LACMA Selling Art to Acquire New Art for European Galleries
For two years, the Los Angeles County Museum of Art has been selling paintings from its permanent collection and using the proceeds to acquire pieces for its European paintings gallery, the New York Times reports.
According to the Times, this isn't the first time that LACMA has sold works from its permanent collection. In January and June of 2009, Sotheby's auctioned paintings from the collection by Joshua Reynolds, Lucas Cranach the Elder, Pieter de Hooch, and others, raising more than $6 million. Proceeds from the Sotheby's auctions also will be used to help pay for two seventeenth-century paintings — Hendrick Avercamp's "Winter Scene on a Frozen Canal" and Jan van der Heyde's "View of the Herengracht, Amsterdam, from the Leliegracht" — that were partial gifts from Los Angeles collectors Edward W. Carter and his wife, Hannah.
"This is the completion of an effort to clarify the collection, said LACMA director Michael Govan. "We've been aggressively reshaping things and redoing our European paintings galleries with a grant from the Ahmanson Foundation."
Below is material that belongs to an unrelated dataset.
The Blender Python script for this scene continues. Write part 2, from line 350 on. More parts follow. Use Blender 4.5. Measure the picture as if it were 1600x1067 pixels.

Later this month, LACMA will open the newly renovated galleries featuring Dutch, Flemish, Spanish, and French paintings, while the newly redesigned Italian Baroque galleries — the largest space of its kind in any American institution, according to museum officials — will reopen in February.
J. Patrice Marandel, LACMA's chief curator of European paintings and sculpture, said the plan is for the galleries to evoke the way art was displayed in Roman palaces or English country homes, necessitating a close review of the museum's holdings. "It may seem shocking that I am selling paintings, but I'm willing to accept the criticism," said Marandel. "This isn't a study collection; it's a place to see the best paintings we can show so that visitors will be able to experience paintings as objects of enjoyment and culture. These galleries will also be a place where visitors can learn about the history of taste. As a result we've set the bar high."